Directions for this task:
Write out the full listing exactly as given, minus the images.

Data provided:
########################################

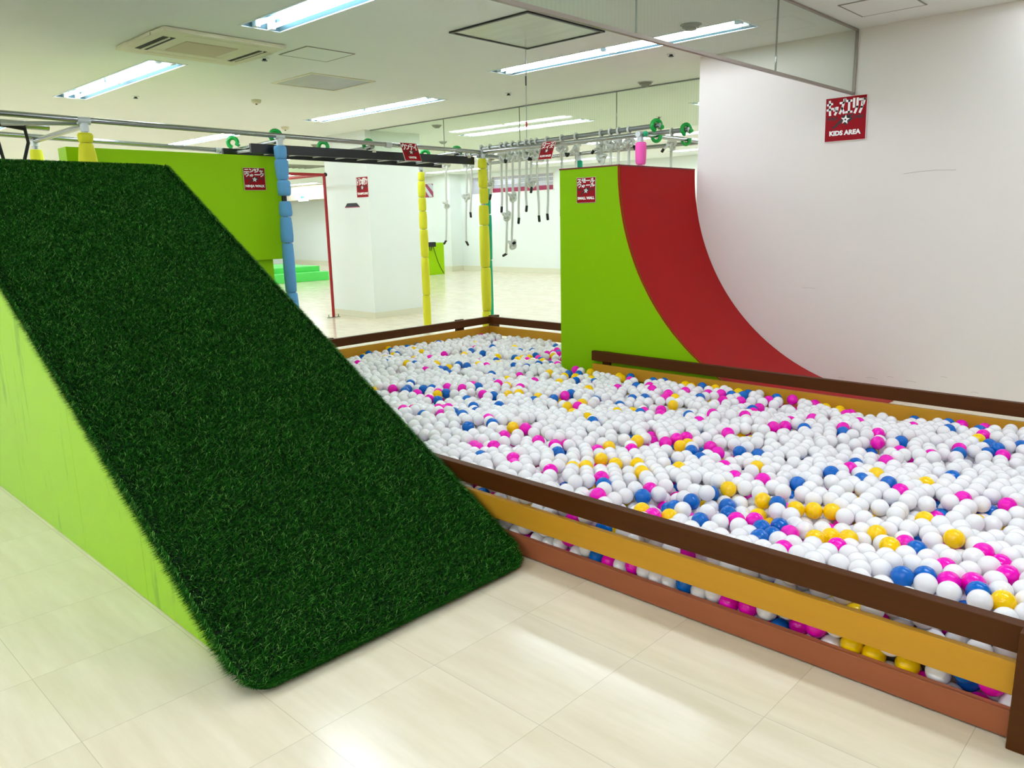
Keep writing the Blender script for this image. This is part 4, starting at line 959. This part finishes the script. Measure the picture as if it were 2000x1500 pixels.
for a, b_ in pr:
    if a in nb_ and np.linalg.norm(P[a] - P[b_]) < .093 and (vis[b_]): nb_[a].append(b_)
    if b_ in nb_ and np.linalg.norm(P[a] - P[b_]) < .093 and (vis[a]): nb_[b_].append(a)
def zone(p):
    dx = p[0] - XN; y = p[1]
    a = 'by the near rail' if dx < .22 else 'behind the near rail' if dx < .6 else 'mid pit' if dx < 1.4 else 'far side'
    b_ = 'at the right edge' if y < .62 + .18 * dx else 'towards the right' if y < 1.15 + .15 * dx else 'central stretch' if y < 1.9 else 'nearer the ramp'
    return a + ', ' + b_
def neigh(i):
    cs = [cc[j] for j in nb_[i]]; o = []
    for k in 'PBY':
        n = cs.count(k)
        if n: o.append(('a ' if n == 1 else 'two ' if n == 2 else 'several ') + NAMES[k])
    return ' and '.join(o)
colr = np.where(vis & (cc != 'W'))[0]
LAB = {}
for i in idx:
    nn = neigh(i)
    if nn: t = 'glossy %s ball touching %s ball%s, %s' % (NAMES[cc[i]], nn, 's' if (' and ' in nn or not nn.startswith('a ')) else '', zone(P[i]))
    else:
        q = colr[colr != i]; j = q[np.argmin(np.linalg.norm(P[q] - P[i], axis=1))]; dx, dy = px_[i] - px_[j], py_[i] - py_[j]
        rel = ('right of' if dx > 0 else 'left of') if abs(dx) > abs(dy) else ('in front of' if dy > 0 else 'behind')
        far_ = 'just ' if np.linalg.norm(P[i] - P[j]) < .15 else 'further '
        t = 'glossy %s ball %s%s a %s ball, %s' % (NAMES[cc[i]], far_, rel, NAMES[cc[j]], zone(P[i]))
    LAB.setdefault(t, []).append(i)
ORDN = ['nearest', 'second nearest', 'third nearest', 'fourth nearest', 'fifth nearest', 'sixth nearest', 'seventh nearest', 'eighth nearest', 'ninth nearest', 'tenth nearest']
FIN = {}
for t, l in LAB.items():
    l.sort(key=lambda i: depth[i])
    for n, i in enumerate(l):
        if len(l) == 1: FIN[i] = t
        elif len(l) == 2: FIN[i] = t.replace('glossy ', ('nearer ' if n == 0 else 'farther '))
        else: FIN[i] = t.replace('glossy ', (ORDN[n] if n < 10 else 'more distant') + ' ')
for i in idx:
    o = bpy.data.objects.new('plastic_ball', BME[cc[i]]); COL.objects.link(o); o.location = P[i]
    w_ = FIN[i].split()
    tag(o, ' '.join(w_[:16]), 'ball', 'plastic balls in the ball pit')
# the rest of the heap
R = np.where(~isind)[0]
me = bpy.data.meshes.new('plastic_balls'); me.vertices.add(len(R)); loc = np.array([4.2, 3.7, 0])
me.vertices.foreach_set('co', (P[R] - loc).astype(np.float32).ravel())
at = me.attributes.new('ball_color', 'FLOAT_COLOR', 'POINT'); at.data.foreach_set('color', np.array([BALLCOL[c] for c in cc[R]], np.float32).ravel())
o = bpy.data.objects.new('plastic_balls', me); COL.objects.link(o); o.location = loc
tag(o, 'remaining heap of white, pink, blue and yellow plastic balls filling the pit', 'balls', None, 'stuff')
ng = bpy.data.node_groups.new('ball_heap', 'GeometryNodeTree'); ng.interface.new_socket('Geometry', in_out='INPUT', socket_type='NodeSocketGeometry'); ng.interface.new_socket('Geometry', in_out='OUTPUT', socket_type='NodeSocketGeometry')
gi = ng.nodes.new('NodeGroupInput'); go = ng.nodes.new('NodeGroupOutput'); ip = ng.nodes.new('GeometryNodeInstanceOnPoints'); us = ng.nodes.new('GeometryNodeMeshUVSphere')
us.inputs['Segments'].default_value = 28; us.inputs['Rings'].default_value = 16; us.inputs['Radius'].default_value = RB
ss = ng.nodes.new('GeometryNodeSetShadeSmooth'); sm_ = ng.nodes.new('GeometryNodeSetMaterial'); sm_.inputs['Material'].default_value = M_ballstuff
ng.links.new(us.outputs['Mesh'], ss.inputs[0]); ng.links.new(ss.outputs[0], sm_.inputs[0]); ng.links.new(sm_.outputs[0], ip.inputs['Instance'])
ng.links.new(gi.outputs[0], ip.inputs['Points']); ng.links.new(ip.outputs[0], go.inputs[0])
md = o.modifiers.new('heap', 'NODES'); md.node_group = ng
print('balls', len(P), 'visible', int(vis.sum()))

########################################

Solution for this task:
Keep writing the Blender script for this image. This is part 4, starting at line 959. This part finishes the script. Measure the picture as if it were 2000x1500 pixels.
for a, b_ in pr:
    if a in nb_ and np.linalg.norm(P[a] - P[b_]) < .093 and (vis[b_]): nb_[a].append(b_)
    if b_ in nb_ and np.linalg.norm(P[a] - P[b_]) < .093 and (vis[a]): nb_[b_].append(a)
def zone(p):
    dx = p[0] - XN; y = p[1]
    a = 'by the near rail' if dx < .22 else 'behind the near rail' if dx < .6 else 'mid pit' if dx < 1.4 else 'far side'
    b_ = 'at the right edge' if y < .62 + .18 * dx else 'towards the right' if y < 1.15 + .15 * dx else 'central stretch' if y < 1.9 else 'nearer the ramp'
    return a + ', ' + b_
def neigh(i):
    cs = [cc[j] for j in nb_[i]]; o = []
    for k in 'PBY':
        n = cs.count(k)
        if n: o.append(('a ' if n == 1 else 'two ' if n == 2 else 'several ') + NAMES[k])
    return ' and '.join(o)
colr = np.where(vis & (cc != 'W'))[0]
LAB = {}
for i in idx:
    nn = neigh(i)
    if nn: t = 'glossy %s ball touching %s ball%s, %s' % (NAMES[cc[i]], nn, 's' if (' and ' in nn or not nn.startswith('a ')) else '', zone(P[i]))
    else:
        q = colr[colr != i]; j = q[np.argmin(np.linalg.norm(P[q] - P[i], axis=1))]; dx, dy = px_[i] - px_[j], py_[i] - py_[j]
        rel = ('right of' if dx > 0 else 'left of') if abs(dx) > abs(dy) else ('in front of' if dy > 0 else 'behind')
        far_ = 'just ' if np.linalg.norm(P[i] - P[j]) < .15 else 'further '
        t = 'glossy %s ball %s%s a %s ball, %s' % (NAMES[cc[i]], far_, rel, NAMES[cc[j]], zone(P[i]))
    LAB.setdefault(t, []).append(i)
ORDN = ['nearest', 'second nearest', 'third nearest', 'fourth nearest', 'fifth nearest', 'sixth nearest', 'seventh nearest', 'eighth nearest', 'ninth nearest', 'tenth nearest']
FIN = {}
for t, l in LAB.items():
    l.sort(key=lambda i: depth[i])
    for n, i in enumerate(l):
        if len(l) == 1: FIN[i] = t
        elif len(l) == 2: FIN[i] = t.replace('glossy ', ('nearer ' if n == 0 else 'farther '))
        else: FIN[i] = t.replace('glossy ', (ORDN[n] if n < 10 else 'more distant') + ' ')
for i in idx:
    o = bpy.data.objects.new('plastic_ball', BME[cc[i]]); COL.objects.link(o); o.location = P[i]
    w_ = FIN[i].split()
    tag(o, ' '.join(w_[:16]), 'ball', 'plastic balls in the ball pit')
# the rest of the heap
R = np.where(~isind)[0]
me = bpy.data.meshes.new('plastic_balls'); me.vertices.add(len(R)); loc = np.array([4.2, 3.7, 0])
me.vertices.foreach_set('co', (P[R] - loc).astype(np.float32).ravel())
at = me.attributes.new('ball_color', 'FLOAT_COLOR', 'POINT'); at.data.foreach_set('color', np.array([BALLCOL[c] for c in cc[R]], np.float32).ravel())
o = bpy.data.objects.new('plastic_balls', me); COL.objects.link(o); o.location = loc
tag(o, 'remaining heap of white, pink, blue and yellow plastic balls filling the pit', 'balls', None, 'stuff')
ng = bpy.data.node_groups.new('ball_heap', 'GeometryNodeTree'); ng.interface.new_socket('Geometry', in_out='INPUT', socket_type='NodeSocketGeometry'); ng.interface.new_socket('Geometry', in_out='OUTPUT', socket_type='NodeSocketGeometry')
gi = ng.nodes.new('NodeGroupInput'); go = ng.nodes.new('NodeGroupOutput'); ip = ng.nodes.new('GeometryNodeInstanceOnPoints'); us = ng.nodes.new('GeometryNodeMeshUVSphere')
us.inputs['Segments'].default_value = 28; us.inputs['Rings'].default_value = 16; us.inputs['Radius'].default_value = RB
ss = ng.nodes.new('GeometryNodeSetShadeSmooth'); sm_ = ng.nodes.new('GeometryNodeSetMaterial'); sm_.inputs['Material'].default_value = M_ballstuff
ng.links.new(us.outputs['Mesh'], ss.inputs[0]); ng.links.new(ss.outputs[0], sm_.inputs[0]); ng.links.new(sm_.outputs[0], ip.inputs['Instance'])
ng.links.new(gi.outputs[0], ip.inputs['Points']); ng.links.new(ip.outputs[0], go.inputs[0])
md = o.modifiers.new('heap', 'NODES'); md.node_group = ng
print('balls', len(P), 'visible', int(vis.sum()))